» Work required
With the images removed, repeat the data below exactly.

» Material
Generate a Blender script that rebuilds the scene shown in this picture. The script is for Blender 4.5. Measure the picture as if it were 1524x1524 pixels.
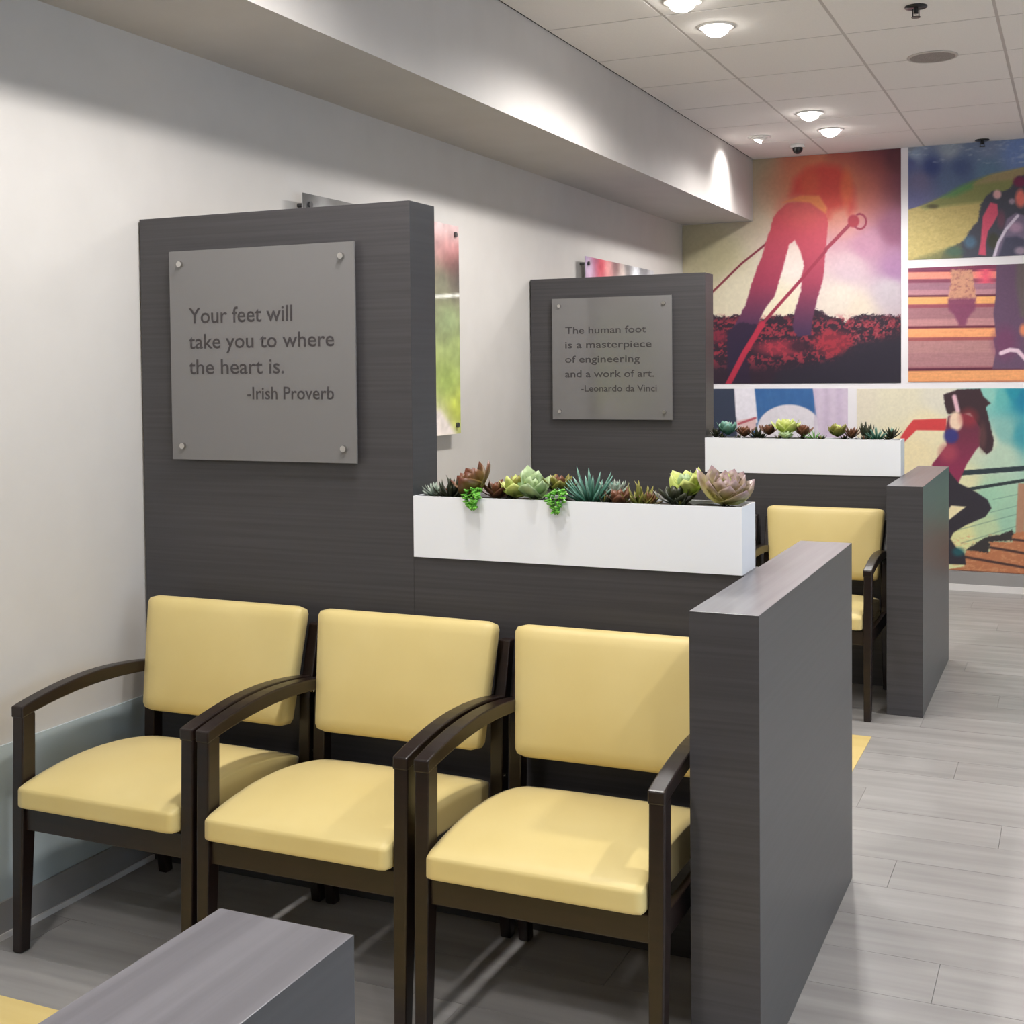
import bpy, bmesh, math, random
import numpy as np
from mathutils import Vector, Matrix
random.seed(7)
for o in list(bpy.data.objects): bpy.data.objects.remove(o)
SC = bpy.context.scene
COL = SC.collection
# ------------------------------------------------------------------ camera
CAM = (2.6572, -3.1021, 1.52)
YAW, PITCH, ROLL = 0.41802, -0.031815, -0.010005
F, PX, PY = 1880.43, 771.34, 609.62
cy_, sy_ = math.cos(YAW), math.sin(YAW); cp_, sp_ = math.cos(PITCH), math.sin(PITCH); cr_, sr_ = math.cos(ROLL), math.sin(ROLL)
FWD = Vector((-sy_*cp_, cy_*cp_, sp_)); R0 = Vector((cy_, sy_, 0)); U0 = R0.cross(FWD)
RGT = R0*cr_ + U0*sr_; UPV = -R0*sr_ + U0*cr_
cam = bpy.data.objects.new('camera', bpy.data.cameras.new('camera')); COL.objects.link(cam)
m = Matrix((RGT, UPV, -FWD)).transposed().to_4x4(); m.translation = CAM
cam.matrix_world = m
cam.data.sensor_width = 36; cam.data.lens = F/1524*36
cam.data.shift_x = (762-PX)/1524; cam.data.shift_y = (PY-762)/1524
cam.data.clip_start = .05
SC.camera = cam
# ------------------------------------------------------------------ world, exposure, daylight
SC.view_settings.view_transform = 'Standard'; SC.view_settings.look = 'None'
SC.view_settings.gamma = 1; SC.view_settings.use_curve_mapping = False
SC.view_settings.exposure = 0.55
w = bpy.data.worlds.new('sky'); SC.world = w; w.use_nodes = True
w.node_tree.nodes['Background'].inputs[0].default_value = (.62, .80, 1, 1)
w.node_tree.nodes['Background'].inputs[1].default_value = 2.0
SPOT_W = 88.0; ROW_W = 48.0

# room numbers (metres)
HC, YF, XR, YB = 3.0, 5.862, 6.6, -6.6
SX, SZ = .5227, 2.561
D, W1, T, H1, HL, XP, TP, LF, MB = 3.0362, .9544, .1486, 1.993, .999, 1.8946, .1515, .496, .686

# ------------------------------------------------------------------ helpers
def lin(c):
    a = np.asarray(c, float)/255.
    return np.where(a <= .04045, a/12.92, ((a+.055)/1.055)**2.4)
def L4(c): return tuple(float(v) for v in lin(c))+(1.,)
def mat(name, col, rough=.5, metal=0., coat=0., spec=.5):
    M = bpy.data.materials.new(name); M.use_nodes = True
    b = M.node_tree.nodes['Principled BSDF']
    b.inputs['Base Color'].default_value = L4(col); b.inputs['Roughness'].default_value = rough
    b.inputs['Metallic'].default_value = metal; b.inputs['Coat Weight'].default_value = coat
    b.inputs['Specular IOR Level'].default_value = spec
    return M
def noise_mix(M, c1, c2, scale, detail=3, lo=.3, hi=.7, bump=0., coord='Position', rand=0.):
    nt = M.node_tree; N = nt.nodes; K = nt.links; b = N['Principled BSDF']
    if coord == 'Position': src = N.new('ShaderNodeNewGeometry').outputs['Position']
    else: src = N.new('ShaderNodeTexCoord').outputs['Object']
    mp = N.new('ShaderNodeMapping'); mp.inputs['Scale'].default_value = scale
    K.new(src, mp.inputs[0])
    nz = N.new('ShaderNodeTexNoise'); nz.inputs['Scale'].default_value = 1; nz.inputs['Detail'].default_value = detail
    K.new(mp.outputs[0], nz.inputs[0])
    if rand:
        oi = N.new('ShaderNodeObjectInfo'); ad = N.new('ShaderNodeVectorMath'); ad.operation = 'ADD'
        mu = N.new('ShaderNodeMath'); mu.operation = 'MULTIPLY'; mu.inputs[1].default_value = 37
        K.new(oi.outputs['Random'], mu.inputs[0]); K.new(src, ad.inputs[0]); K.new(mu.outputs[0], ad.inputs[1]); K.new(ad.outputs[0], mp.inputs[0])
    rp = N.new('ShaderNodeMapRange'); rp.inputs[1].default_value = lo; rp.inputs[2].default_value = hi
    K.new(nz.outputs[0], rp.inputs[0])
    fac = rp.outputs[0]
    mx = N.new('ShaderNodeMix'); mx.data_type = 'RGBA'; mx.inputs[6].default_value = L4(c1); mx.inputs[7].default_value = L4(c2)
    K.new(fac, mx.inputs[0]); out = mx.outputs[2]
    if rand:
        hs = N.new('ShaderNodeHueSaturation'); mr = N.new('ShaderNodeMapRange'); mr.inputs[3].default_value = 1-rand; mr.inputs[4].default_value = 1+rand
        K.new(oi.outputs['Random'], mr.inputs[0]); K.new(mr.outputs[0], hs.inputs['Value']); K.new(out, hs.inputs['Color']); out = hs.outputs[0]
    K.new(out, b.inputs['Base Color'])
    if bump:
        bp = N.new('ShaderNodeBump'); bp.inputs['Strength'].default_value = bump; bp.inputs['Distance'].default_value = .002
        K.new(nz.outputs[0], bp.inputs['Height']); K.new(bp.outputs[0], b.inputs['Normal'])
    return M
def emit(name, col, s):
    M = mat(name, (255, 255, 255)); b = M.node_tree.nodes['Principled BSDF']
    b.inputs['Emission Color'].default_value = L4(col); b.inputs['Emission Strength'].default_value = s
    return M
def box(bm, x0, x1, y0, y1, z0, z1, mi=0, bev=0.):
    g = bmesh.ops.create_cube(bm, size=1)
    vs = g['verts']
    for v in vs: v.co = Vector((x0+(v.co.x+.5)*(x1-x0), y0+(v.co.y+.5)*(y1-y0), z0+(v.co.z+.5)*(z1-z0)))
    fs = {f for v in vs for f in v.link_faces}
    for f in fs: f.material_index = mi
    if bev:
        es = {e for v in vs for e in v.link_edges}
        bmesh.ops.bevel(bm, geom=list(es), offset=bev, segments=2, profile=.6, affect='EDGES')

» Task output
Generate a Blender script that rebuilds the scene shown in this picture. The script is for Blender 4.5. Measure the picture as if it were 1524x1524 pixels.
import bpy, bmesh, math, random
import numpy as np
from mathutils import Vector, Matrix
random.seed(7)
for o in list(bpy.data.objects): bpy.data.objects.remove(o)
SC = bpy.context.scene
COL = SC.collection
# ------------------------------------------------------------------ camera
CAM = (2.6572, -3.1021, 1.52)
YAW, PITCH, ROLL = 0.41802, -0.031815, -0.010005
F, PX, PY = 1880.43, 771.34, 609.62
cy_, sy_ = math.cos(YAW), math.sin(YAW); cp_, sp_ = math.cos(PITCH), math.sin(PITCH); cr_, sr_ = math.cos(ROLL), math.sin(ROLL)
FWD = Vector((-sy_*cp_, cy_*cp_, sp_)); R0 = Vector((cy_, sy_, 0)); U0 = R0.cross(FWD)
RGT = R0*cr_ + U0*sr_; UPV = -R0*sr_ + U0*cr_
cam = bpy.data.objects.new('camera', bpy.data.cameras.new('camera')); COL.objects.link(cam)
m = Matrix((RGT, UPV, -FWD)).transposed().to_4x4(); m.translation = CAM
cam.matrix_world = m
cam.data.sensor_width = 36; cam.data.lens = F/1524*36
cam.data.shift_x = (762-PX)/1524; cam.data.shift_y = (PY-762)/1524
cam.data.clip_start = .05
SC.camera = cam
# ------------------------------------------------------------------ world, exposure, daylight
SC.view_settings.view_transform = 'Standard'; SC.view_settings.look = 'None'
SC.view_settings.gamma = 1; SC.view_settings.use_curve_mapping = False
SC.view_settings.exposure = 0.55
w = bpy.data.worlds.new('sky'); SC.world = w; w.use_nodes = True
w.node_tree.nodes['Background'].inputs[0].default_value = (.62, .80, 1, 1)
w.node_tree.nodes['Background'].inputs[1].default_value = 2.0
SPOT_W = 88.0; ROW_W = 48.0

# room numbers (metres)
HC, YF, XR, YB = 3.0, 5.862, 6.6, -6.6
SX, SZ = .5227, 2.561
D, W1, T, H1, HL, XP, TP, LF, MB = 3.0362, .9544, .1486, 1.993, .999, 1.8946, .1515, .496, .686

# ------------------------------------------------------------------ helpers
def lin(c):
    a = np.asarray(c, float)/255.
    return np.where(a <= .04045, a/12.92, ((a+.055)/1.055)**2.4)
def L4(c): return tuple(float(v) for v in lin(c))+(1.,)
def mat(name, col, rough=.5, metal=0., coat=0., spec=.5):
    M = bpy.data.materials.new(name); M.use_nodes = True
    b = M.node_tree.nodes['Principled BSDF']
    b.inputs['Base Color'].default_value = L4(col); b.inputs['Roughness'].default_value = rough
    b.inputs['Metallic'].default_value = metal; b.inputs['Coat Weight'].default_value = coat
    b.inputs['Specular IOR Level'].default_value = spec
    return M
def noise_mix(M, c1, c2, scale, detail=3, lo=.3, hi=.7, bump=0., coord='Position', rand=0.):
    nt = M.node_tree; N = nt.nodes; K = nt.links; b = N['Principled BSDF']
    if coord == 'Position': src = N.new('ShaderNodeNewGeometry').outputs['Position']
    else: src = N.new('ShaderNodeTexCoord').outputs['Object']
    mp = N.new('ShaderNodeMapping'); mp.inputs['Scale'].default_value = scale
    K.new(src, mp.inputs[0])
    nz = N.new('ShaderNodeTexNoise'); nz.inputs['Scale'].default_value = 1; nz.inputs['Detail'].default_value = detail
    K.new(mp.outputs[0], nz.inputs[0])
    if rand:
        oi = N.new('ShaderNodeObjectInfo'); ad = N.new('ShaderNodeVectorMath'); ad.operation = 'ADD'
        mu = N.new('ShaderNodeMath'); mu.operation = 'MULTIPLY'; mu.inputs[1].default_value = 37
        K.new(oi.outputs['Random'], mu.inputs[0]); K.new(src, ad.inputs[0]); K.new(mu.outputs[0], ad.inputs[1]); K.new(ad.outputs[0], mp.inputs[0])
    rp = N.new('ShaderNodeMapRange'); rp.inputs[1].default_value = lo; rp.inputs[2].default_value = hi
    K.new(nz.outputs[0], rp.inputs[0])
    fac = rp.outputs[0]
    mx = N.new('ShaderNodeMix'); mx.data_type = 'RGBA'; mx.inputs[6].default_value = L4(c1); mx.inputs[7].default_value = L4(c2)
    K.new(fac, mx.inputs[0]); out = mx.outputs[2]
    if rand:
        hs = N.new('ShaderNodeHueSaturation'); mr = N.new('ShaderNodeMapRange'); mr.inputs[3].default_value = 1-rand; mr.inputs[4].default_value = 1+rand
        K.new(oi.outputs['Random'], mr.inputs[0]); K.new(mr.outputs[0], hs.inputs['Value']); K.new(out, hs.inputs['Color']); out = hs.outputs[0]
    K.new(out, b.inputs['Base Color'])
    if bump:
        bp = N.new('ShaderNodeBump'); bp.inputs['Strength'].default_value = bump; bp.inputs['Distance'].default_value = .002
        K.new(nz.outputs[0], bp.inputs['Height']); K.new(bp.outputs[0], b.inputs['Normal'])
    return M
def emit(name, col, s):
    M = mat(name, (255, 255, 255)); b = M.node_tree.nodes['Principled BSDF']
    b.inputs['Emission Color'].default_value = L4(col); b.inputs['Emission Strength'].default_value = s
    return M
def box(bm, x0, x1, y0, y1, z0, z1, mi=0, bev=0.):
    g = bmesh.ops.create_cube(bm, size=1)
    vs = g['verts']
    for v in vs: v.co = Vector((x0+(v.co.x+.5)*(x1-x0), y0+(v.co.y+.5)*(y1-y0), z0+(v.co.z+.5)*(z1-z0)))
    fs = {f for v in vs for f in v.link_faces}
    for f in fs: f.material_index = mi
    if bev:
        es = {e for v in vs for e in v.link_edges}
        bmesh.ops.bevel(bm, geom=list(es), offset=bev, segments=2, profile=.6, affect='EDGES')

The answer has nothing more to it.